A few steps away from the glass buildings of the European Parliament, conversations happen that rarely make it into official records. They unfold in cafés and bars, over coffee or beer, in places that feel far removed from the political chaos surrounding them. Yet for many journalists, trainees, staffers and lobbyists in the EU Quarter, these cafés and bars are essential for getting inside the “Brussels Bubble”.
At a small Greek family café near the Parliament, the routines are almost predictable. “Many people in suits come here,” the owner tells me with a smile. “But not every day, it depends. Sometimes they are in Strasbourg.” Politicians themselves rarely pass through, she says. It is usually their teams, assistants and staffers grabbing a quick bite or meeting someone between two votes. The café is run by a mother and her children, a quiet reminder that behind the bureaucratic façade, Brussels is filled with immigrant families who have built their lives next to Europe’s political heart.
Compared to the family-run café, the Mickey Mouse Café inside the European Parliament feels far more serious, full of people in suits actively engaging in conversations. I find it striking that the only café in one of Europe’s most serious institutions is named after a Disney character. The chairs resemble Mickey’s ears and there is a large painting of Mickey Mouse right outside. Another explanation comes from Margaret Thatcher, who once called the European Parliament a “Mickey Mouse Parliament”.
It is here that I meet Ioannis Angelos Karanasios, a trainee working for a Member of the European Parliament. For him, meeting in cafés is simply part of how politics works. “Politics is all about interaction,” he says. “You cannot act in a vacuum. If you don’t get advice, opinions or challenges from others, then you’re not in touch with the people you represent.”

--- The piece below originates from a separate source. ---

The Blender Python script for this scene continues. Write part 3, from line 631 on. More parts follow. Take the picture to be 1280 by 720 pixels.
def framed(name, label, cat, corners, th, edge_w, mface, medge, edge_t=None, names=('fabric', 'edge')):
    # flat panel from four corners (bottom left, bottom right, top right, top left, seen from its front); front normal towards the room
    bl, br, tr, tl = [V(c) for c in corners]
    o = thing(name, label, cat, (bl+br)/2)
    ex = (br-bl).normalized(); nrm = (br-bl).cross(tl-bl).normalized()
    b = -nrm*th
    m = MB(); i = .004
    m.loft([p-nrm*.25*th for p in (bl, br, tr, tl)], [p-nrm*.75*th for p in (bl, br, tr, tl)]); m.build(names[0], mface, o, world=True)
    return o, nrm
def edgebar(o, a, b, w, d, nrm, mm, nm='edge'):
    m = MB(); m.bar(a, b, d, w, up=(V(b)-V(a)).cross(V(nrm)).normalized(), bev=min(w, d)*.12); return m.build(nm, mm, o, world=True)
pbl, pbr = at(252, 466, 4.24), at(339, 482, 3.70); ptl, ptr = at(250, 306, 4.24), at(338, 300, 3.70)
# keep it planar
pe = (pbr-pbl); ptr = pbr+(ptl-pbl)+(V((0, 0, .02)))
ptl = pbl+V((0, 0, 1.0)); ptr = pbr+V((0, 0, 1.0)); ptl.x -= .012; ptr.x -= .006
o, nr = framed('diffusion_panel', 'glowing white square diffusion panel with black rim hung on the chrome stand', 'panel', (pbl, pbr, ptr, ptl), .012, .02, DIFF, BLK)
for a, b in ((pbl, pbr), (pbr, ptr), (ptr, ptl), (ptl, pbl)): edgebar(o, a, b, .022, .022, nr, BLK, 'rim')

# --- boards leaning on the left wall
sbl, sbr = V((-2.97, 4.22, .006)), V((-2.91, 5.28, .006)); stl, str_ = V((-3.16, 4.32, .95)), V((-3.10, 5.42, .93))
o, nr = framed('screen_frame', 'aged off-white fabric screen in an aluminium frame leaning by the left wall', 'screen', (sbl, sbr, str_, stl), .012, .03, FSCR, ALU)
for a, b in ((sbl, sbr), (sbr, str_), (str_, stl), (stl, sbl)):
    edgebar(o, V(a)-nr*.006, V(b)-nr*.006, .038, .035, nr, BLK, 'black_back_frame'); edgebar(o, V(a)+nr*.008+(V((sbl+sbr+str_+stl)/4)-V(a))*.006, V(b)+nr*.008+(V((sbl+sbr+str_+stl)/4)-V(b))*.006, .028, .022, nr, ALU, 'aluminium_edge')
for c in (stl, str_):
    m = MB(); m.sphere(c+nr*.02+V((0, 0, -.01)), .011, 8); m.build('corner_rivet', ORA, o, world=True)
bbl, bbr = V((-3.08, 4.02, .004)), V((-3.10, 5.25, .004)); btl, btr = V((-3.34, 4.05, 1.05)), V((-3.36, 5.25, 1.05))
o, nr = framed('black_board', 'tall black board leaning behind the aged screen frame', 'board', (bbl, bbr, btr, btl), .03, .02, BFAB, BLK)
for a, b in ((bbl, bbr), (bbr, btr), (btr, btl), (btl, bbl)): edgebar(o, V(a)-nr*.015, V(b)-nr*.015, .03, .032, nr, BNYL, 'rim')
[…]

Coming from Georgia, where informal meetings between politicians and journalists often raise suspicion, I ask whether this café culture ever crosses ethical boundaries. He shakes his head. “Corruption starts at a different level,” he says. “A coffee isn’t corruption. What matters is the framework, transparency, impartiality, financial interests. A conversation itself is neutral. What you do with it isn’t.”
A Brussels-based journalist I speak to describes the café scene even more straightforwardly. “I think it is very common and normal to meet in cafés around Schuman for a big share of actors in the EU bubble. At least it has become very usual for journalists.”
For her, the reasons are both practical and political. “The meetings happening in cafés are mostly between people who are not working for the same institution or organisation at all. It can therefore be very practical to meet in a neutral place.” Many encounters are intentionally informal, meant for “collecting so called ‘background off the record’ information,” whether journalists seeking insight or stakeholders trying to understand each other’s dynamics. “In any of those cases, you want to create an atmosphere that is more comfortable than an office could be,” she says. “And all the interaction around makes that the talks will always be less formal and framed.”
Does the setting influence how people interact? “It surely does but this is the main point. Trying to create the atmosphere that will give you access to deeper information.”
As for ethical concerns, she hasn’t encountered many. “The question could arise about who pays for the drinks. But it has been very natural in all the cases I take part to.”
In a bubble that can feel closed to anyone on the outside, the cafés of Brussels quietly become the places where you finally get let in. At least that’s how I felt.